ECLI:NL:RVS:2021:1776
Raad van State
- Hoger beroep
- Rechtspraak.nl
Hoger beroep over niet-ontvankelijk verklaring van asielaanvragen van vreemdelingen met betrekking tot risico's bij terugkeer naar Griekenland
Op 9 augustus 2021 heeft de Afdeling bestuursrechtspraak van de Raad van State uitspraak gedaan in een hoger beroep dat was ingesteld door vreemdelingen tegen de niet-ontvankelijk verklaring van hun aanvragen voor een verblijfsvergunning asiel. De staatssecretaris van Justitie en Veiligheid had op 9 juli 2020 deze aanvragen niet-ontvankelijk verklaard. De vreemdelingen, vertegenwoordigd door mr. A. Khalaf, voerden aan dat zij bij terugkeer naar Griekenland een reëel risico lopen op een situatie die in strijd is met artikel 3 van het EVRM en artikel 4 van het EU-Handvest. De rechtbank Den Haag had op 2 december 2020 de beroepen van de vreemdelingen ongegrond verklaard, waarop zij hoger beroep instelden.

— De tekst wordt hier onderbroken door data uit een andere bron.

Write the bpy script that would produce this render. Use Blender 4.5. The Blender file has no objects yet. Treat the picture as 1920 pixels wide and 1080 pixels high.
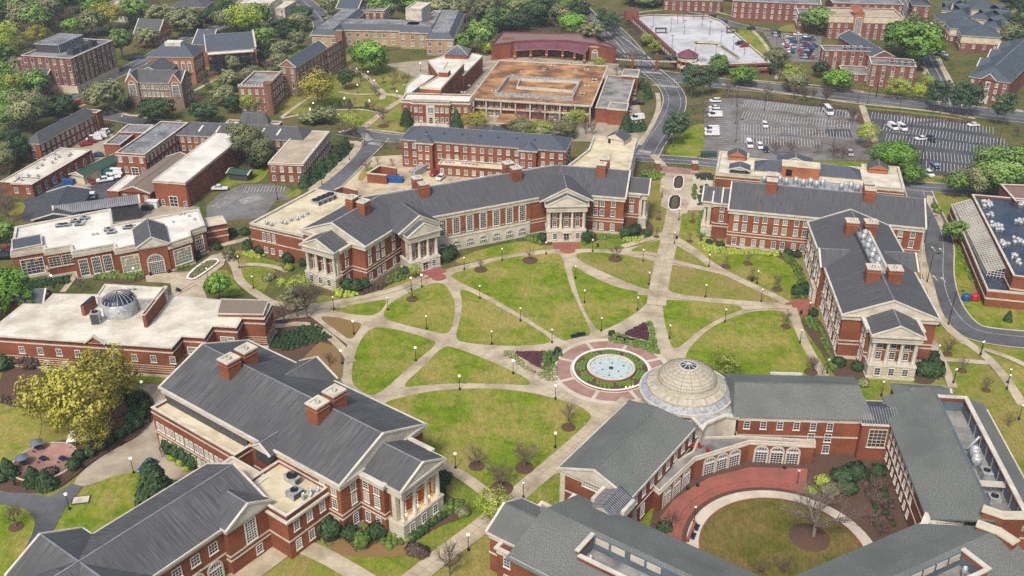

De Raad van State oordeelde dat de staatssecretaris beter moest motiveren waarom de vreemdelingen dit risico niet lopen. De grieven van de vreemdelingen werden gegrond verklaard, en de uitspraak van de rechtbank werd vernietigd. De besluiten van de staatssecretaris van 9 juli 2020 werden ook vernietigd, en de staatssecretaris werd veroordeeld tot vergoeding van de proceskosten van de vreemdelingen, die op € 2.992,00 werden vastgesteld. Deze uitspraak benadrukt de noodzaak voor een zorgvuldige afweging van de risico's voor vreemdelingen bij terugkeer naar hun land van herkomst, in dit geval Griekenland.